| THE EXERCISE |
Output the material word for word. Leave each picture out.

⁂

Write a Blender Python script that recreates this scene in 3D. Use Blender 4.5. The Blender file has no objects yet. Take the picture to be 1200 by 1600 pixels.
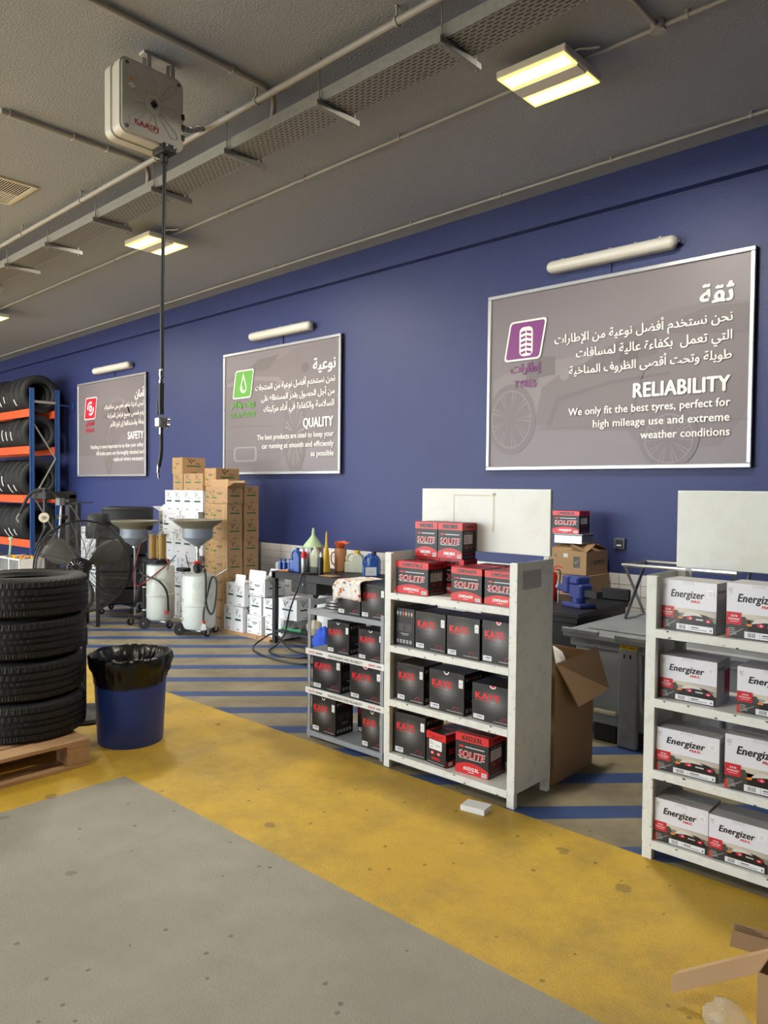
import bpy, bmesh, math, random, unicodedata
from mathutils import Vector, Matrix, noise
random.seed(7)
PI = math.pi
COL = bpy.context.scene.collection
SC = bpy.context.scene

# ------------------------------------------------------------------ camera, sky, sun, exposure
def rad(a): return a * PI / 180
YAW, PITCH, ROLL, CAM_H, FPX = 42.4, -1.75, 0.55, 1.6, 1184.0
_f = Vector((-math.sin(rad(YAW)) * math.cos(rad(PITCH)), math.cos(rad(YAW)) * math.cos(rad(PITCH)), math.sin(rad(PITCH))))
_r = Vector((math.cos(rad(YAW)), math.sin(rad(YAW)), 0))
_u = _r.cross(_f)
_a = rad(ROLL)
_r2 = _r * math.cos(_a) + _u * math.sin(_a)
_u2 = -_r * math.sin(_a) + _u * math.cos(_a)
cd = bpy.data.cameras.new('camera'); cam = bpy.data.objects.new('camera', cd); COL.objects.link(cam)
cd.sensor_fit = 'VERTICAL'; cd.sensor_height = 36; cd.lens = 36 * FPX / 1600; cd.clip_start = 0.05
m3 = Matrix((_r2, _u2, -_f)).transposed()
cam.matrix_world = Matrix.Translation((0, 0, CAM_H)) @ m3.to_4x4()
SC.camera = cam

world = bpy.data.worlds.new('world'); SC.world = world; world.use_nodes = True
bg = world.node_tree.nodes['Background']
bg.inputs[0].default_value = (0.84, 0.93, 1.0, 1); bg.inputs[1].default_value = 6.5
sd = bpy.data.lights.new('sun', 'SUN'); sd.energy = 11.0; sd.angle = rad(0.6); sd.color = (1, 0.985, 0.97)
sun = bpy.data.objects.new('sun', sd); COL.objects.link(sun)
sun.rotation_euler = Vector((-0.30, 0.62, -1.0)).to_track_quat('-Z', 'Y').to_euler()
SC.view_settings.view_transform = 'Standard'; SC.view_settings.look = 'None'
SC.view_settings.exposure = 0.62; SC.view_settings.gamma = 1.0
SC.view_settings.use_curve_mapping = False

# ------------------------------------------------------------------ helpers
def lin(c):
    if isinstance(c, str):
        c = c.lstrip('#'); c = [int(c[i:i + 2], 16) for i in (0, 2, 4)]
    return tuple((x / 255 / 12.92) if x / 255 <= 0.04045 else ((x / 255 + 0.055) / 1.055) ** 2.4 for x in c)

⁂

| RESPONSE BELOW |
Write a Blender Python script that recreates this scene in 3D. Use Blender 4.5. The Blender file has no objects yet. Take the picture to be 1200 by 1600 pixels.
import bpy, bmesh, math, random, unicodedata
from mathutils import Vector, Matrix, noise
random.seed(7)
PI = math.pi
COL = bpy.context.scene.collection
SC = bpy.context.scene

# ------------------------------------------------------------------ camera, sky, sun, exposure
def rad(a): return a * PI / 180
YAW, PITCH, ROLL, CAM_H, FPX = 42.4, -1.75, 0.55, 1.6, 1184.0
_f = Vector((-math.sin(rad(YAW)) * math.cos(rad(PITCH)), math.cos(rad(YAW)) * math.cos(rad(PITCH)), math.sin(rad(PITCH))))
_r = Vector((math.cos(rad(YAW)), math.sin(rad(YAW)), 0))
_u = _r.cross(_f)
_a = rad(ROLL)
_r2 = _r * math.cos(_a) + _u * math.sin(_a)
_u2 = -_r * math.sin(_a) + _u * math.cos(_a)
cd = bpy.data.cameras.new('camera'); cam = bpy.data.objects.new('camera', cd); COL.objects.link(cam)
cd.sensor_fit = 'VERTICAL'; cd.sensor_height = 36; cd.lens = 36 * FPX / 1600; cd.clip_start = 0.05
m3 = Matrix((_r2, _u2, -_f)).transposed()
cam.matrix_world = Matrix.Translation((0, 0, CAM_H)) @ m3.to_4x4()
SC.camera = cam

world = bpy.data.worlds.new('world'); SC.world = world; world.use_nodes = True
bg = world.node_tree.nodes['Background']
bg.inputs[0].default_value = (0.84, 0.93, 1.0, 1); bg.inputs[1].default_value = 6.5
sd = bpy.data.lights.new('sun', 'SUN'); sd.energy = 11.0; sd.angle = rad(0.6); sd.color = (1, 0.985, 0.97)
sun = bpy.data.objects.new('sun', sd); COL.objects.link(sun)
sun.rotation_euler = Vector((-0.30, 0.62, -1.0)).to_track_quat('-Z', 'Y').to_euler()
SC.view_settings.view_transform = 'Standard'; SC.view_settings.look = 'None'
SC.view_settings.exposure = 0.62; SC.view_settings.gamma = 1.0
SC.view_settings.use_curve_mapping = False

# ------------------------------------------------------------------ helpers
def lin(c):
    if isinstance(c, str):
        c = c.lstrip('#'); c = [int(c[i:i + 2], 16) for i in (0, 2, 4)]
    return tuple((x / 255 / 12.92) if x / 255 <= 0.04045 else ((x / 255 + 0.055) / 1.055) ** 2.4 for x in c)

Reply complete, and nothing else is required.